Your objective
The line holding "R = math.radians" is the last one to output; start at the first line of the data, keep every line in between exactly, and leave out pictures.

_ _ _

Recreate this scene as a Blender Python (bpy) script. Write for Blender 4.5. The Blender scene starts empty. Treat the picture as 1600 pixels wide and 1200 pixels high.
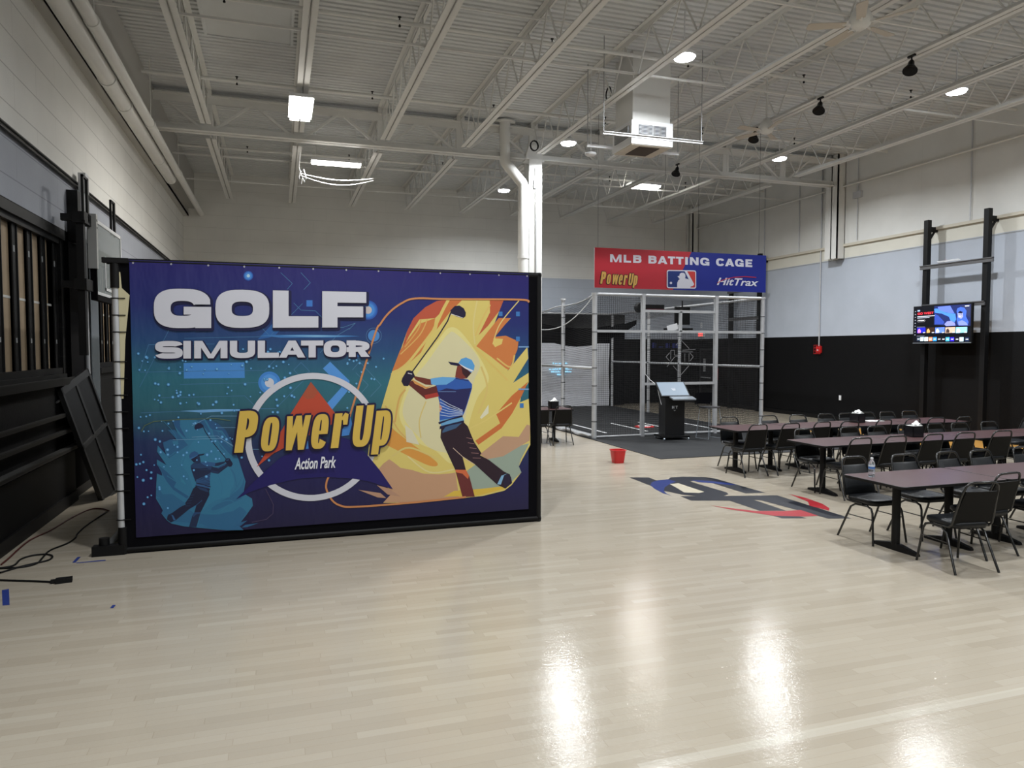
import bpy, bmesh, math, random
from mathutils import Vector, Matrix
random.seed(7)
SC = bpy.context.scene
COL = SC.collection
R = math.radians

# ------------------------------------------------------------------ camera
# room frame: X to the right wall, Y into the hall, Z up; the camera stands at the origin, held high
FPX, HC = 1122.0, 2.1                                   # focal length in pixels of a 1600 wide frame, lens height
PITCH = math.atan(54 / FPX)
YAW = math.atan(366 / FPX * math.cos(PITCH))
cam_d = bpy.data.cameras.new('camera'); cam = bpy.data.objects.new('camera', cam_d); COL.objects.link(cam)
cam_d.sensor_fit = 'HORIZONTAL'; cam_d.sensor_width = 36; cam_d.lens = 36 * FPX / 1600
cam_d.clip_start = .05; cam_d.clip_end = 200
cam.location = (0, 0, HC); cam.rotation_euler = (math.pi / 2 - PITCH, 0, -YAW)
SC.camera = cam
# ------------------------------------------------------------------ world and exposure
w = bpy.data.worlds.new('world'); SC.world = w; w.use_nodes = True
w.node_tree.nodes['Background'].inputs[0].default_value = (.5, .55, .6, 1)
w.node_tree.nodes['Background'].inputs[1].default_value = .05
SC.view_settings.view_transform = 'Standard'; SC.view_settings.look = 'None'
SC.view_settings.gamma = 1; SC.view_settings.use_curve_mapping = False
SC.view_settings.exposure = 0.47
LAMP_W = 170.0          # watts of a round high-bay lamp
STRIP_W = 110.0         # watts of a linear lamp
XL, XR, YB, YF = -2.79, 15.7, 25.1, -6.0                # walls
ZD = 7.72                                               # underside of the roof deck
YG = 17.2                                               # roof girder line

# survey of the photograph: the point where the line of sight of a photo pixel meets a plane of the room
_F = Vector((math.sin(YAW) * math.cos(PITCH), math.cos(YAW) * math.cos(PITCH), -math.sin(PITCH)))
_R = Vector((math.cos(YAW), -math.sin(YAW), 0)); _U = _R.cross(_F); _C = Vector((0, 0, HC))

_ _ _

Solution
Recreate this scene as a Blender Python (bpy) script. Write for Blender 4.5. The Blender scene starts empty. Treat the picture as 1600 pixels wide and 1200 pixels high.
import bpy, bmesh, math, random
from mathutils import Vector, Matrix
random.seed(7)
SC = bpy.context.scene
COL = SC.collection
R = math.radians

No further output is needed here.